Frankly, Prof. Mazrui's piece surprises me, just as Ngugi wa Thiong'o's praise for Kibaki just before Kenya's "elections" surprised me. I do not expect such articles from men of their stature, experience and rank, which has led me to wonder if ageing for Africans means contradicting the principles that people stood for in their youth. But like I have said, white supremacy is relentless; it requires us to be on perpetual fighting mode when we should be ageing gracefully while upholding the eternal principles we defended in our youth. And when white supremacy can't beat the legacy of our leaders, it will heap them with accolades that overwhelm and scare younger Africans into thinking that Nelson Mandela, or Martin Luther King before him, became complicit. On the other hand, who knows?
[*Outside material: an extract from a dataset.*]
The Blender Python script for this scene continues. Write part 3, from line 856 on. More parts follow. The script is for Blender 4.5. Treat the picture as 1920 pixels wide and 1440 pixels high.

Forty years from now - if the ancestors are that kind to me - a young African will be writing to blast me for deviating from the principles which I am now vehemently defending. And I might be shaking my head at how little she knows.
In anticipation of that great day, I join the rest of the world in wishing Madiba a very happy birthday and many more. Mzee Mandela, we are proud of you. I wish we Africans would be more vigorous in showing it.